„Wir leben inmitten von Menschen, die alle absolut recht haben.“ (A. Camus)
Albert Camus kannte die sozialen Medien noch nicht. Was würde er heute schreiben?
Jemand schreibt etwas ins Internet. Die einen finden das „super“ und entsenden „Smileys“. Andere sind empört und generieren einen „Shitstorm“. Smileys gegen Shitstorm. Ich mag die Subtilität dieser medialen Streitgespräche. Was für die Smileys weiß ist, ist für die Shitstormers schwarz und umgekehrt. Jeder hat natürlich recht. Absolut. Jeder hat aber nur in einem gewissen Maße, unter verschiedenen Berücksichtigungen und perspektivisch bedingt recht. Absolut recht kann nur der haben, der über alles Bescheid weiß. Und das wäre Gott, wenn es ihn nun gäbe. In dieser Frage haben ja auch alle recht. Jene, die sagen, es gibt ihn, wie jene, die das verneinen. Keiner kann seine Behauptung beweisen. Die Nuance wäre in diesem Fall, friedlich den Beweis ob der Existenz oder Nichtexistenz Gottes abzuwarten.
Wenn ein Philosoph sich über bedenkliche Entwicklungen der öffentlichen Moral in Sachen Gender aufregt, Entwicklungen, welche darüber hinaus, seiner Ansicht nach, in totalitäres Denken ausarten, so hat er natürlich absolut recht. ln seinem Sinn. Aus seiner religiösen und philosophischen Weltanschauung heraus. Er kann ja als lauterer Denker nur das vermitteln, was er für recht hält. Wenn ich aus einer gottlosen, eher libertären Weltanschauung nicht mit ihm einverstanden bin, habe ich auch das Recht, das mitzuteilen. Ich muss das tun, weil ich überzeugt bin, in meinem Sinn recht zu haben. Meine Überzeugung ist aber nur der Ausdruck meines bescheidenen Denkens und in keiner Weise in irgendeiner ewigen Wahrheit verankert. Sie bleibt stets von überlegenem Denken angreifbar und soll es auch sein. Ich bin aber so unbescheiden, zu denken, dass dieser Angriff kein totaler sein kann, im Sinn von Gut und Böse. Er kann sich nur in Nuancen ausdrücken. Das Gute wie das Böse gibt es nicht, außer wiederum in der göttlichen Vorsehung.

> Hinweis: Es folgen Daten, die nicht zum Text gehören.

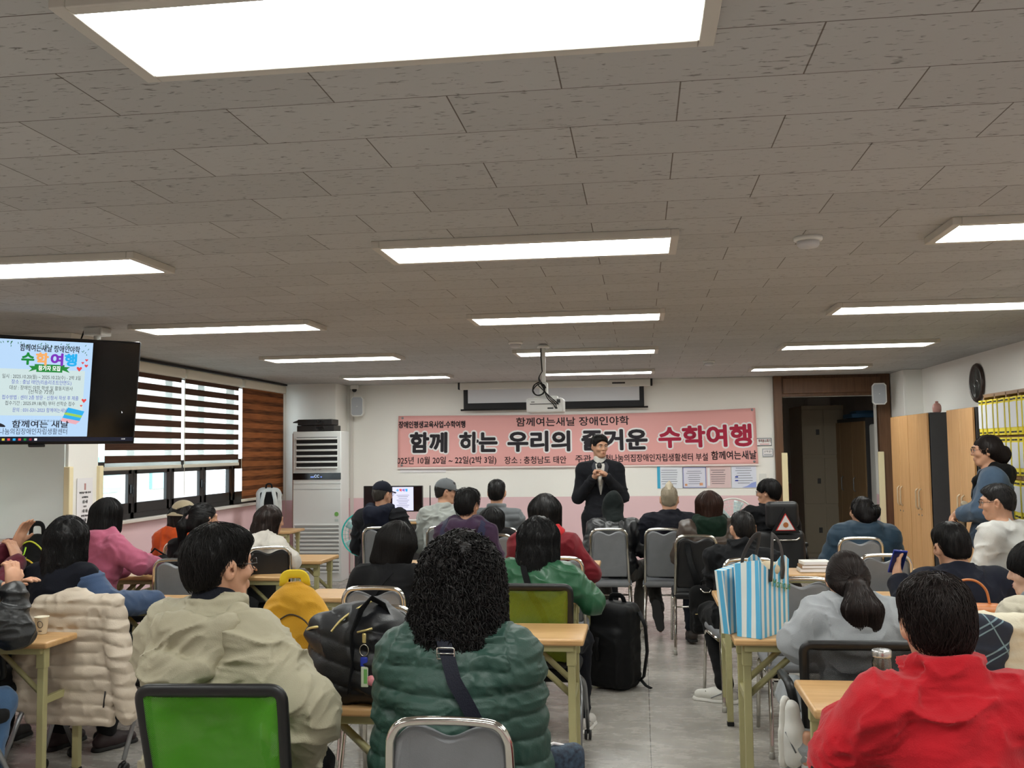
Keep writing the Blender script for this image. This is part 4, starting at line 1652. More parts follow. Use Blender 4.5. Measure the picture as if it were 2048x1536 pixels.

Es gibt das Böse und die Bösen in vielen Schattierungen, so wie es das Gute und die Guten in vielen Nuancen gibt. Vordergründig ist das wahr in der Politik. Ich glaube zum Beispiel nicht, dass Putin der einzige Böse ist, obschon er sich heuer viel Mühe gibt, das zu verkörpern. So wenig glaube ich, dass die Amerikaner die Guten sind. Gott bewahr. Nur geht es in der Politik nicht um das Gute und das Böse. Es geht um Macht und Vorherrschaft. Um die zu erreichen, steht seit Jahrtausenden das Gute auf dem Banner, welches das Böse auf dem Schlachtfeld entfesselt. Putin spricht ja auch nur von all dem Guten, das er in der Ukraine für die Ukrainer und nebenbei für Russland will. Der Westen und die Amerikaner sprechen sich auch nur in frommen Wünschen für die Befreiung der Ukraine und die Festigung der NATO aus. Nur Gutes im Spiel. Und was geschieht in der Ukraine? So wie Putin die seinen verfolgen die Amerikaner ihre Pläne in der Ukraine. Wen interessiert es, zu wissen oder zu glauben, ob da Gutes oder Böses am Werk ist?
In der Ukraine erleben wir heute den analogen Shitstorm. Der, welcher Menschen tötet, der aber aus demselben Mangel an nuanciertem Denken entstanden ist. Letzteres braucht es nicht unbedingt, um Krieg zu führen, aber auf jeden Fall um den Frieden wiederherzustellen. Bis zum nächsten Mal.
Solange in den sozialen Medien jeder seine Meinung äussern kann, die er für die einzig richtige hält ist das ok. Bedenklich wird es erst, wenn Beträge gelöscht werden, die von einigen "Gegnern" als Hate Speech gemeldet wurden, obwohl sie im strafrechtlichen Sinne noch von der Meinungsfreiheit abgedeckt sind. Oder wenn ein Account gesperrt wird, weil seine Richtung einigen Leuten nicht passt, ohne jemals die Grenze zum Strafrechtlichen überschritten zu haben.